### Exercise goal
Everything in the listing should be restated word for word.

### Recorded data
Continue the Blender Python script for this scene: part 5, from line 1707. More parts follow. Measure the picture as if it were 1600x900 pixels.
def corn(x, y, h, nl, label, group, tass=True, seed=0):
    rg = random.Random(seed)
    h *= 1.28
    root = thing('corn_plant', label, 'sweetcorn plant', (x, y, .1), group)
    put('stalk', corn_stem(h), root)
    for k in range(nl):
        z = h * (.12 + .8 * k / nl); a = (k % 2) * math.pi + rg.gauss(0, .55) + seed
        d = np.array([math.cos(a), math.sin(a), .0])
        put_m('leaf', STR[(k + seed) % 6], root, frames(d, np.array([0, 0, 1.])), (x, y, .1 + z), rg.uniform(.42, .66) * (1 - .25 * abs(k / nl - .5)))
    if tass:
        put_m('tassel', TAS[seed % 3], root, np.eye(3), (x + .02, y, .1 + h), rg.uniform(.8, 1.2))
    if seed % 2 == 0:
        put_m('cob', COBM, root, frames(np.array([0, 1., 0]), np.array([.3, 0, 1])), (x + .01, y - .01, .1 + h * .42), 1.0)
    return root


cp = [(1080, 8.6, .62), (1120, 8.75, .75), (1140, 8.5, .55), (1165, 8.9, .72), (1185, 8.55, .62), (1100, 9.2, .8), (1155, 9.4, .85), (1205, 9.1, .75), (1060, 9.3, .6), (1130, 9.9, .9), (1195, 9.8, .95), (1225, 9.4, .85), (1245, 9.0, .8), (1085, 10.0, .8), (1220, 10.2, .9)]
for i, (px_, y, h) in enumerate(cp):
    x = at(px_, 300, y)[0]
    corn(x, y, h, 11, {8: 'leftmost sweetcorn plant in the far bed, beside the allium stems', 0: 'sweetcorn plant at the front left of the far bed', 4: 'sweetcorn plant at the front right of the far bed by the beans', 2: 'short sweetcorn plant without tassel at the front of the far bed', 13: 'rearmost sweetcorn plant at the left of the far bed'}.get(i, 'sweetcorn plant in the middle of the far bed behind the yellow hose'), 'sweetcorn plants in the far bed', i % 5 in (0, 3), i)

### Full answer
Continue the Blender Python script for this scene: part 5, from line 1707. More parts follow. Measure the picture as if it were 1600x900 pixels.
def corn(x, y, h, nl, label, group, tass=True, seed=0):
    rg = random.Random(seed)
    h *= 1.28
    root = thing('corn_plant', label, 'sweetcorn plant', (x, y, .1), group)
    put('stalk', corn_stem(h), root)
    for k in range(nl):
        z = h * (.12 + .8 * k / nl); a = (k % 2) * math.pi + rg.gauss(0, .55) + seed
        d = np.array([math.cos(a), math.sin(a), .0])
        put_m('leaf', STR[(k + seed) % 6], root, frames(d, np.array([0, 0, 1.])), (x, y, .1 + z), rg.uniform(.42, .66) * (1 - .25 * abs(k / nl - .5)))
    if tass:
        put_m('tassel', TAS[seed % 3], root, np.eye(3), (x + .02, y, .1 + h), rg.uniform(.8, 1.2))
    if seed % 2 == 0:
        put_m('cob', COBM, root, frames(np.array([0, 1., 0]), np.array([.3, 0, 1])), (x + .01, y - .01, .1 + h * .42), 1.0)
    return root


cp = [(1080, 8.6, .62), (1120, 8.75, .75), (1140, 8.5, .55), (1165, 8.9, .72), (1185, 8.55, .62), (1100, 9.2, .8), (1155, 9.4, .85), (1205, 9.1, .75), (1060, 9.3, .6), (1130, 9.9, .9), (1195, 9.8, .95), (1225, 9.4, .85), (1245, 9.0, .8), (1085, 10.0, .8), (1220, 10.2, .9)]
for i, (px_, y, h) in enumerate(cp):
    x = at(px_, 300, y)[0]
    corn(x, y, h, 11, {8: 'leftmost sweetcorn plant in the far bed, beside the allium stems', 0: 'sweetcorn plant at the front left of the far bed', 4: 'sweetcorn plant at the front right of the far bed by the beans', 2: 'short sweetcorn plant without tassel at the front of the far bed', 13: 'rearmost sweetcorn plant at the left of the far bed'}.get(i, 'sweetcorn plant in the middle of the far bed behind the yellow hose'), 'sweetcorn plants in the far bed', i % 5 in (0, 3), i)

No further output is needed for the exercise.